Berlin — Germany marks the fateful summer Thursday in 1961 when Berliners woke to find their city carved in two — an anniversary that still stirs painful memories on both sides of the fallen Wall.
Those images have been revived as the country gears up to celebrate 20 years since the hated Berlin Wall was finally yanked down in a peaceful revolution on 9 November 1989.
More than 1,000 people lost their lives trying to escape the oppressive communist regime in East Germany to a life of freedom in the West, according to some victims’ groups. Official figures put the death toll at least 270.
Those killed ranged from one-year-old Holger H, accidentally suffocated by his mother to stop his crying alerting guards, to 80-year-old Olga Segler who died of wounds sustained during her attempt to flee into West Berlin, according to the Berlin Wall Foundation.
From the 1950s until the Wall went up, some 2.5 million people had drained out of communist East Germany from a population of 19 million, prompting the desperate regime to seal the border in a secret operation codenamed "Rose".
Overnight on 12 August, tens of thousands of guards, soldiers and police hastily erected checkpoints and barbed-wire barriers, imprisoning their own people and cementing — literally — the Cold War division of Europe.
On what became known as "Barbed Wire Sunday," some awoke to find themselves suddenly trapped in the Soviet sectors, separated overnight from families, friends and loved ones who happened to live on the other side of the Wall.
Images of panicked East Berliners who lived on Bernauer Strasse, a street that ran along the border, jumping out of their apartment windows into nets held by West Berlin firemen were beamed to a shocked world.
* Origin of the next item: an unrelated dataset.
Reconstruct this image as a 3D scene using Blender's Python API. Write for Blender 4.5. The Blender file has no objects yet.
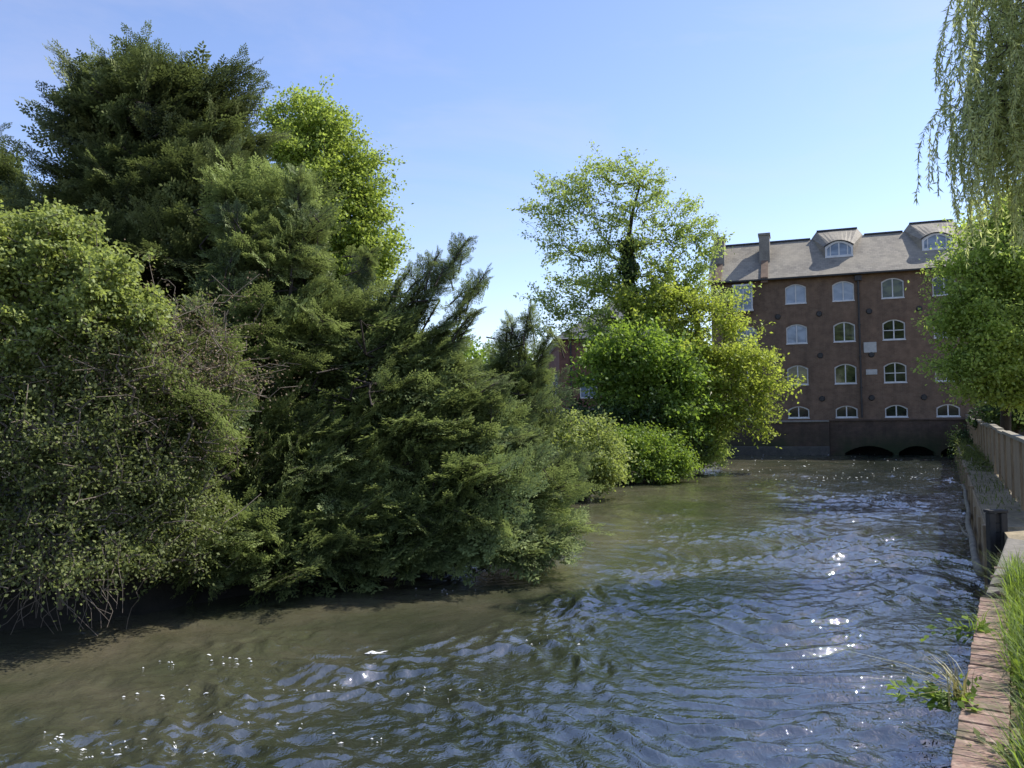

One resident, 77-year-old Frieda Schulze, found herself in a dramatic tug-of-war between east and west as she dangled from her apartment window, her arms gripped by East Berlin officials inside the room and her legs by West Berlin firemen on the street below.
In another famous image, the Church of Reconciliation on Bernauer Strasse was walled off with western congregation members prevented from worshipping.
Frieda Naumann, 67, a student in West Berlin at the time, said no one had any idea what was about to happen.
"I spoke to the priest of the church the day on the 12th (August). Like all of us, he knew nothing about it," she told AFP.
Karola Habedank, 55, a small child living in East Berlin at the time, said her father was also in the dark but that she and her family were saved by friends in the West who heard rumours the border was to be closed.
On the morning of 13 August, the family fled East Berlin using identity passes provided by their western friends.
"If it wasn’t for them, I would have been stuck in the East for all that time," she told AFP. "But I had some friends living in the same house whom I never saw again."
Time and again, citizens stuck in the East were rescued by friends and families from the West, she said. "It happened fairly frequently. Our story was by no means an isolated case," she said.
Gradually, the barbed-wire fences were replaced with a solid reinforced concrete Wall splicing Berlin in two, while another cut West Berlin off from the surrounding East German state.
The Wall was manned by thousands of armed guards with orders to "stop or liquidate" anyone — including children — trying to breach what was officially known as an "anti-fascist protective barrier".
Nevertheless, around 5,000 people managed to escape, according to the "August 13 Working Group", which researches the Wall, until the historic day in November 1989 when the doomed East German regime opened the despised barrier.
Nowadays, only small fragments of the Wall are left scattered throughout the city.
But even dismantled, to many Berliners the Wall remains a potent symbol of a divided German society and a reminder of the Cold War when all eyes were fixed nervously on their city as the world’s two nuclear superpowers faced off.
And for some, while the Wall may have disappeared physically, the mental scars remain.
"I don’t think I have ever cried so much as when the Wall came down. It was wonderful," said Habedank.
"But I think the unity we now have is still not yet in everyone’s heads."